Dentro de pocos días, el 19 de febrero, es la fecha en que el queridísimo don Álvaro celebraba su santo. Sigamos también el ejemplo de este Siervo de Dios, que tan hondamente imprimió en su corazón el celo por la salvación de las almas. Recemos para que el iter de su Causa de canonización camine expeditamente. Sin prevenir para nada el juicio de la Iglesia, estamos seguros de que el reconocimiento de la heroicidad de sus virtudes constituirá un impulso más para que muchas personas se decidan a convertir todos los momentos y circunstancias de su vida en ocasión de amar y de servir al Reino de Jesucristo[17].

También, con fecha 21, tendré el gozo de conferir el diaconado a dos hermanos vuestros Agregados. Vienen con fuerza a mi alma los deseos de San Josemaría de contar con este servicio de sus hijos Agregados: no lo contempló hecho realidad en la tierra, pero su oración y su expiación llegó al Cielo, y bien podéis aplicaros la idea de que sois —somos todos— fruto de esa plegaria, que continúa en el Cielo, y de aquella generosa y alegre expiación que practicó mientras vivía con nosotros.

Ayer me recibió en Audiencia privada el Santo Padre Benedicto XVI. No me resisto a añadir estas líneas a la carta, para animaros una vez más a agradecer su gran afecto e interés, y su paternal Bendición para todas las personas y labores apostólicas de la Prelatura. Recemos mucho por su Persona, por su trabajo y por sus intenciones.

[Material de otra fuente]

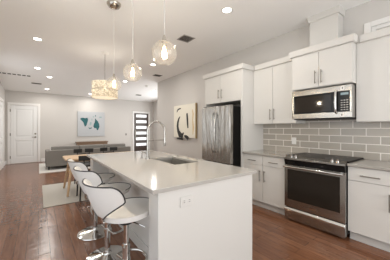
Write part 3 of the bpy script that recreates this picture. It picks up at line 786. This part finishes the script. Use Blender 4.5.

Con todo cariño, os bendice

                                       vuestro Padre

                                          + Javier

Roma, 1 de febrero de 2009.

[1] Cfr. Jn 10, 16.

[2] San Josemaría, Es Cristo que pasa, n. 9.

[3] Col 1, 24.

[4] San Josemaría, Via Crucis, II estación, punto 5.

[5] Jn 6, 51.

[6] San Josemaría, Apuntes de la predicación, 11-VII-1974.

[7] Ibid.

[8] Cfr. San Josemaría, Camino, n. 933.

[9] Benedicto XVI, Discurso en la audiencia general, 29-X-2008.

[10] 1 Cor 1, 18-23.

[11] Benedicto XVI, Discurso en la audiencia general, 29-X-2008.

[12] Benedicto XVI, Homilía en la inauguración del año paulino, 28-VI-2008.

[13] 2 Cor 5, 14.

[14] 1 Cor 9, 16.

[15] San Josemaría, Apuntes de la predicación, 26-VII-1937.

[16] San Josemaría, Amigos de Dios, n. 271.

[17] Cfr. Oración para la devoción privada al Siervo de Dios Álvaro del Portillo.